Both windows have some visible phase lag relative to when the input signal appears to cross the ±100mV guard band. The falling edge of the audio signal dives below +100mV and the output signal asserts low approximately 800ns later. I believe the propagation delay would be lower on a PCB, as the circuit is up against significant stray capacitance on the test breadboard. While higher-amplitude input signals move through the ±100mV band more quickly than a lower-amplitude signal (and thus have less “valid time” for the signal to assert low), the greater dV/dt means the comparator experiences a stronger input overdrive, which leads to much tighter propagation delay. For example, we actually acquire valid pulses (at just 1.2 µsec pulse width!) for 23 kHz with a 3 Vpp input signal:

Moving back to the 17 kHz signal analysis: The rising edge window has greater phase lag to it, starting the pulse late, due to the 20mV shift from hysteresis in the effective window band limits. This should actually help the falling edge of the output pulse align closer to true 0V, but it is also “valid” (low) for about one microsecond after the audio signal rises above the +100mV guard band. As it’s the falling edge of the pulse that latches the digital pot which is the target of this application, this is not a concern.

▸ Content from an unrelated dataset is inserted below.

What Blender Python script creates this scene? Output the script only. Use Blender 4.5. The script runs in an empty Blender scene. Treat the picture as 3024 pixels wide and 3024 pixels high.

If you dial down the window bounds (and maybe use less hysteresis feedback, balanced against good analog layout technique) I believe you could achieve pulse widths under 1 µs if you need it, especially with a high amplitude input. With a 3 Vpp signal, falling-edge zero-crossing events were registered above 60 kHz, but the 20 mV hysteresis shift caused rising edge events to disappear above 23 kHz.
The LM311 comparator
As an alternative to the IC used in the circuit shown above…
If you don’t want to handle a tiny surface mount IC, the LM311 chip is an older comparator with both open collector and open emitter on the output side so you can ground the emitter and pull up the collector to 3.3V, while supporting inputs up to +/-18V. LM311P is a PDIP-8 single; LM311 and its wider-temperature-range counterpart LM211 are also available in SOIC-8 or TSSOP. This is a somewhat faster device than another classic PDIP comparator like the LM393 (datasheet-declared propagation delays are between 100–200ns), but it’s no TLV1871, so its performance would be somewhere between the two. It also consumes 6x the LM393’s quiescent current. (5mA typ, 7.5mA max, w/ no load!) The TLV1871 is a modern CMOS device and over the full temperature range, its Iq,max is just 140 µA. Finally, the LM311 also requires drawing a current through a pull-up resistor when asserting the output, and getting snappy turn-off times means that would need to be a fairly strong pull-up: 3.3V into 1 kΩ would be over 3mA, 470Ω would be 7mA.